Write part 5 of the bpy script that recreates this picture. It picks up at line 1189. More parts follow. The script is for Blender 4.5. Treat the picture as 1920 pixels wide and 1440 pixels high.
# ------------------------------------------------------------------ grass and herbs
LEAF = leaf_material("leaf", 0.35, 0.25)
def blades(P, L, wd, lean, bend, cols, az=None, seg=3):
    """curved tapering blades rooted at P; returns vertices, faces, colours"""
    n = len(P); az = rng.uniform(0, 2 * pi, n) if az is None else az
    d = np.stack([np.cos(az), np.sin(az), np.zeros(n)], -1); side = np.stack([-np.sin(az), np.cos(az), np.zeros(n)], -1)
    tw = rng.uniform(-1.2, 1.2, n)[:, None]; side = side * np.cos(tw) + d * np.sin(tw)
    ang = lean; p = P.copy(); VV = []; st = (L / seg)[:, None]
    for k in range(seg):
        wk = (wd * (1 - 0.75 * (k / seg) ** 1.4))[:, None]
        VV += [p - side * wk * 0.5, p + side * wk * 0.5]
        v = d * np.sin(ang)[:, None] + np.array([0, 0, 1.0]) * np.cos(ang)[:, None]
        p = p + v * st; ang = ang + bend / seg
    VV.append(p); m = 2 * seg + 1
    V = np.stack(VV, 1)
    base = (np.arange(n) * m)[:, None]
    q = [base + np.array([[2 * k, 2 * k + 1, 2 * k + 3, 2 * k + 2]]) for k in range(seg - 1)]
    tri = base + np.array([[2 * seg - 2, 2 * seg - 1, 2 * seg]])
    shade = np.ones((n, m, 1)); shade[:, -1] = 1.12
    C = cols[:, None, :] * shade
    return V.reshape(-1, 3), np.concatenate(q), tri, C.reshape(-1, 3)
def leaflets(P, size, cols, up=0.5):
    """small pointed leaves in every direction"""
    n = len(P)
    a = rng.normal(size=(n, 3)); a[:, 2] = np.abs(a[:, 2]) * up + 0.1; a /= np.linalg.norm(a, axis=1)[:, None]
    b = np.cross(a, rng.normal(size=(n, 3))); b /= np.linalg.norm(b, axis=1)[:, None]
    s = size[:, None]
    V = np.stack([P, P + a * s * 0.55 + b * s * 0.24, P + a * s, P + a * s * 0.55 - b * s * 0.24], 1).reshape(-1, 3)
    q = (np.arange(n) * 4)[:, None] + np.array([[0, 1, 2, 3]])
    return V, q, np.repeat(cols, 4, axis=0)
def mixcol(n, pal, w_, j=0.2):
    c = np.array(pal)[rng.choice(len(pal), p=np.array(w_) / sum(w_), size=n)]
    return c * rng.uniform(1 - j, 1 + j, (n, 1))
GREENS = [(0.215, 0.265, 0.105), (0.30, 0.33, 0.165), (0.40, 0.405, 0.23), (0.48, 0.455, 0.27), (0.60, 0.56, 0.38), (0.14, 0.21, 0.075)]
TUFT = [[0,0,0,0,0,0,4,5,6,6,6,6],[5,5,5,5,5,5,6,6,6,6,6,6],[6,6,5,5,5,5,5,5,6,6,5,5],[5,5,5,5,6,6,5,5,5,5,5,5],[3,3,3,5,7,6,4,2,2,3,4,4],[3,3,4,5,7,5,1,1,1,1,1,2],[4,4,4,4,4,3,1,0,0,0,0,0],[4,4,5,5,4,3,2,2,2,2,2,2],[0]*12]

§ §

-- Set problem --
Reproduce every line of the material above exactly.

-- Completed exercise --
Write part 5 of the bpy script that recreates this picture. It picks up at line 1189. More parts follow. The script is for Blender 4.5. Treat the picture as 1920 pixels wide and 1440 pixels high.
# ------------------------------------------------------------------ grass and herbs
LEAF = leaf_material("leaf", 0.35, 0.25)
def blades(P, L, wd, lean, bend, cols, az=None, seg=3):
    """curved tapering blades rooted at P; returns vertices, faces, colours"""
    n = len(P); az = rng.uniform(0, 2 * pi, n) if az is None else az
    d = np.stack([np.cos(az), np.sin(az), np.zeros(n)], -1); side = np.stack([-np.sin(az), np.cos(az), np.zeros(n)], -1)
    tw = rng.uniform(-1.2, 1.2, n)[:, None]; side = side * np.cos(tw) + d * np.sin(tw)
    ang = lean; p = P.copy(); VV = []; st = (L / seg)[:, None]
    for k in range(seg):
        wk = (wd * (1 - 0.75 * (k / seg) ** 1.4))[:, None]
        VV += [p - side * wk * 0.5, p + side * wk * 0.5]
        v = d * np.sin(ang)[:, None] + np.array([0, 0, 1.0]) * np.cos(ang)[:, None]
        p = p + v * st; ang = ang + bend / seg
    VV.append(p); m = 2 * seg + 1
    V = np.stack(VV, 1)
    base = (np.arange(n) * m)[:, None]
    q = [base + np.array([[2 * k, 2 * k + 1, 2 * k + 3, 2 * k + 2]]) for k in range(seg - 1)]
    tri = base + np.array([[2 * seg - 2, 2 * seg - 1, 2 * seg]])
    shade = np.ones((n, m, 1)); shade[:, -1] = 1.12
    C = cols[:, None, :] * shade
    return V.reshape(-1, 3), np.concatenate(q), tri, C.reshape(-1, 3)
def leaflets(P, size, cols, up=0.5):
    """small pointed leaves in every direction"""
    n = len(P)
    a = rng.normal(size=(n, 3)); a[:, 2] = np.abs(a[:, 2]) * up + 0.1; a /= np.linalg.norm(a, axis=1)[:, None]
    b = np.cross(a, rng.normal(size=(n, 3))); b /= np.linalg.norm(b, axis=1)[:, None]
    s = size[:, None]
    V = np.stack([P, P + a * s * 0.55 + b * s * 0.24, P + a * s, P + a * s * 0.55 - b * s * 0.24], 1).reshape(-1, 3)
    q = (np.arange(n) * 4)[:, None] + np.array([[0, 1, 2, 3]])
    return V, q, np.repeat(cols, 4, axis=0)
def mixcol(n, pal, w_, j=0.2):
    c = np.array(pal)[rng.choice(len(pal), p=np.array(w_) / sum(w_), size=n)]
    return c * rng.uniform(1 - j, 1 + j, (n, 1))
GREENS = [(0.215, 0.265, 0.105), (0.30, 0.33, 0.165), (0.40, 0.405, 0.23), (0.48, 0.455, 0.27), (0.60, 0.56, 0.38), (0.14, 0.21, 0.075)]
TUFT = [[0,0,0,0,0,0,4,5,6,6,6,6],[5,5,5,5,5,5,6,6,6,6,6,6],[6,6,5,5,5,5,5,5,6,6,5,5],[5,5,5,5,6,6,5,5,5,5,5,5],[3,3,3,5,7,6,4,2,2,3,4,4],[3,3,4,5,7,5,1,1,1,1,1,2],[4,4,4,4,4,3,1,0,0,0,0,0],[4,4,5,5,4,3,2,2,2,2,2,2],[0]*12]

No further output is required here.